Substantive stuff: Of course as Richard knows I'm no economist, but I am completely convinced that the direct and indirect effects of state budget austerity were a huge story in 2010 (and 2011). And while I don't think that the Senate was prepared to sign off on a larger dollar amount of stimulus in winter 2009, I do believe that a state budget fix bill was at least potentially been able to pass. Such a bill would have sent money to the states during hard times and recovered money from the states during good times, and would have (if passed and implemented) prevented hundreds of thousands of state and local government layoffs, the indirect effects of those layoffs as out-of-work teachers and others didn't spend the salaries they no longer had, and the real indirect effect of all those other still-employed teachers and prison guards and others sitting on their money because of the realistic fear of layoffs. That, and aggressively filling Fed openings with people who placed a higher priority on economic growth.
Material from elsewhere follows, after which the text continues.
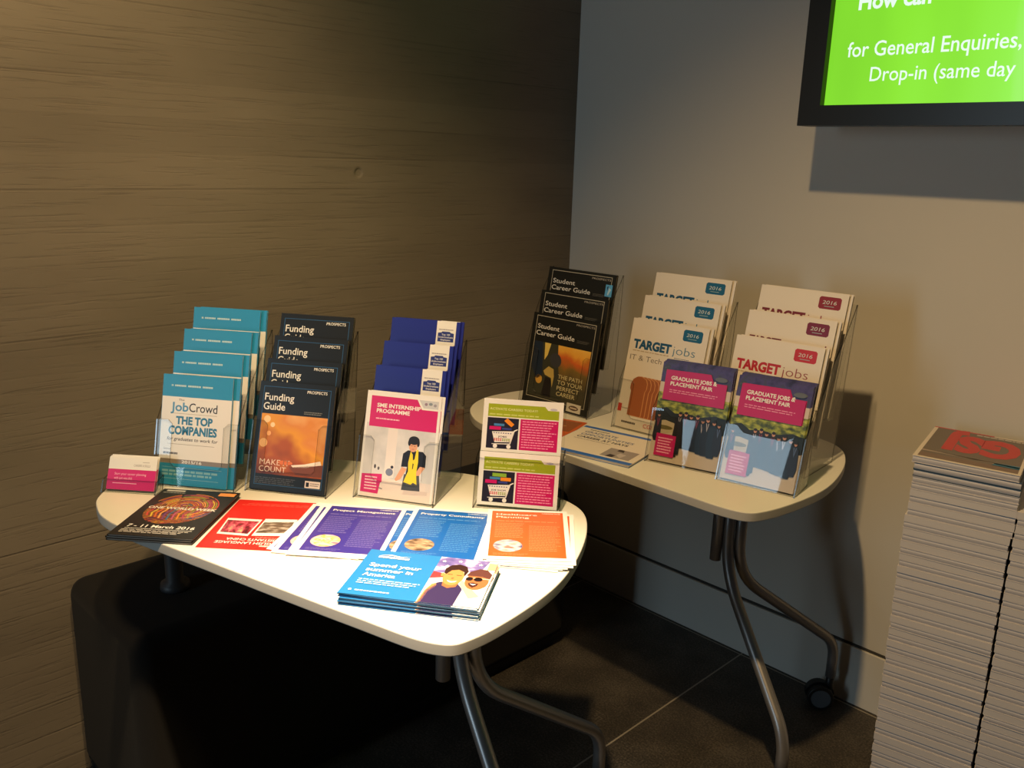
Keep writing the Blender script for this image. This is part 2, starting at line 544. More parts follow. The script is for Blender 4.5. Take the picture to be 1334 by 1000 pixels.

How much of a difference would all of that make? I have no idea! My guess is "a lot", but you'll need to find an economist to run a Question Day to get a better estimate than that.

1 comment:

  1. Agreed. Also while it may have been impossible to get a bigger stimulus, it certainly might have been possible to get a better designed and therefore more effective stimulus. By compromising in advance to try gain un-winnable GOP votes and making the stimulus heavy on tax cuts, the President undercut its effectiveness.

    Also if the President had 1) made Fed appointments a high priority and/or 2) nominated somebody other than Bernanke and 3) publicly jawboned the Fed to do more to help growth and lower unemployment repeatedly that could have had a real effect on inflation expectations which would have caused people to spend money instead of saving it which would have led to higher growth etc. etc.